Chagford House Including Front Terrace is a Grade II listed building in the Dartmoor National Park local planning authority area, England. First listed on 20 February 1952. Mansion. 2 related planning applications.

Chagford House Including Front Terrace

WRENN ID
seventh-bailey-frost
Grade
II
Local Planning Authority
Dartmoor National Park
Country
England
Date first listed
20 February 1952
Type
Mansion
Source
Historic England listing

Description

Chagford House Including Front Terrace

A small mansion of approximately 1820, built of plastered granite rubble with a slate roof. The house faces north-east and follows a double-depth plan with the principal rooms positioned at the centre and north-western end of the main block. These rooms flank a spacious entrance hall and rear staircase, served by back-to-back fireplaces via an axial stack. The left rooms are also served by axial and end stacks respectively. The main block extends south-eastwards with a slightly set-back front, containing two small rooms (one a study) with their own stacks, and service rooms to the rear. A kitchen block with an end stack projects to the rear, left of centre. The building is two storeys with some attic space. Chimney stacks are constructed of granite rubble with some plastered brick tops, though the principal shafts are granite ashlar.

The exterior features a prominent five-window front facing the principal rooms, composed mostly of original twelve-pane sashes symmetrically arranged around a large central doorway. The doors are panelled and part-glazed with glazing bars, topped by an overlight with a geometric pattern of glazing bars, double margin panes and corner rosettes. The doors have fielded panel reveals and are sheltered by a flat-roofed Tuscan porch with large turned granite outer columns and moulded timber architrave. Plain projecting eaves crown the front, with hipped roofs at both ends. The three-window ends also contain twelve-pane sashes. The rear elevation features a large round-headed sash window to the stairs with Y-tracery glazing bars, below which stands a secondary porch possibly of later date. This porch extends along the kitchen block as storage sheds. The left parlour has a double twelve-pane sash divided by a plain granite mullion. The kitchen block possesses a hipped roof and includes a first-floor round-headed sash, a smaller version of the stair window, on its inner side. The service courtyard formed between the kitchen block and service end is enclosed with twelve-pane sashes and some ground-floor fixed pane windows protected by external iron bars.

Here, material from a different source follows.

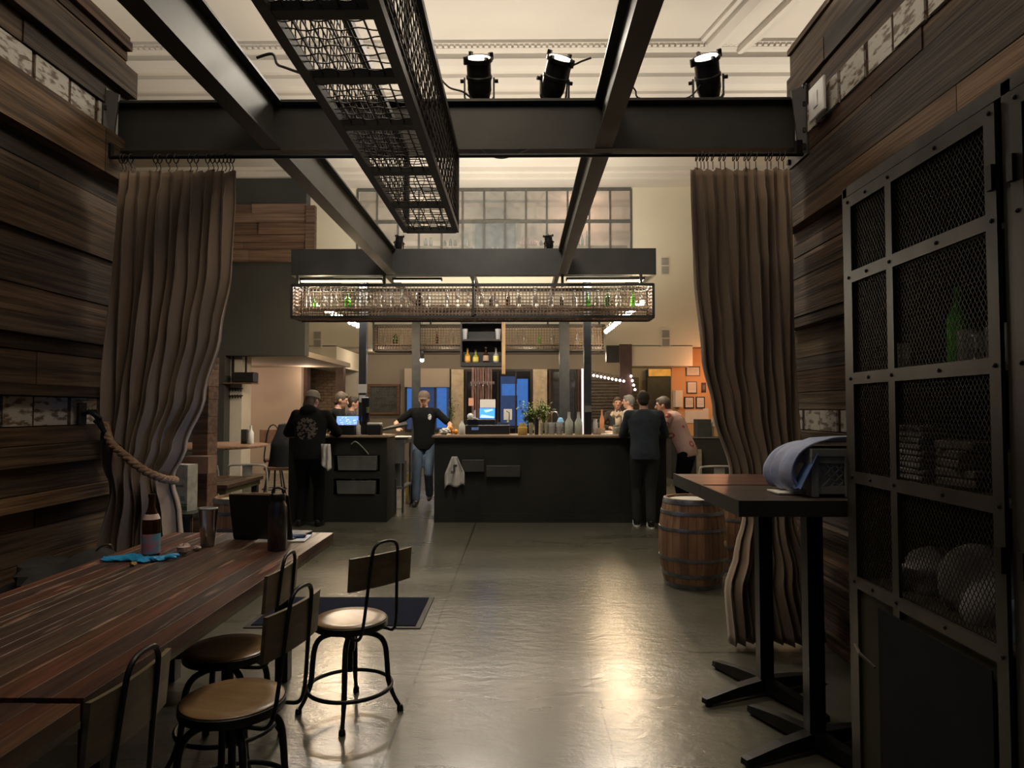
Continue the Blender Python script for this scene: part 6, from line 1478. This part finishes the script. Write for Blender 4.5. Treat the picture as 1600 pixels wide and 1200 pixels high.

The interior remains little modernised. The entrance hall is lined with tall full-height panelling above the dado. The staircase is a large geometric structure with an open string, slender turned balusters, moulded mahogany handrail and curtain step. All principal rooms are panelled in matching style. The left front parlour features an original grey marble chimneypiece with console-shaped fluted sides and a papier-mâché ceiling in Jacobean style. The right front parlour contains a secondary timber bolection chimneypiece with panelled overmantel containing portraits, and a papier-mâché ceiling in Adams style. The interior contains much good joinery detail throughout, supplemented by some secondary late nineteenth-century Jacobean and seventeenth-century-style detail.

The front terrace is enclosed by a low open granite balustrade with a soffit-moulded flat-topped rail supported on square king posts, with thinner chamfered balusters between them reminiscent of local seventeenth-century window mullions. Plain granite flower bowls sit along the top.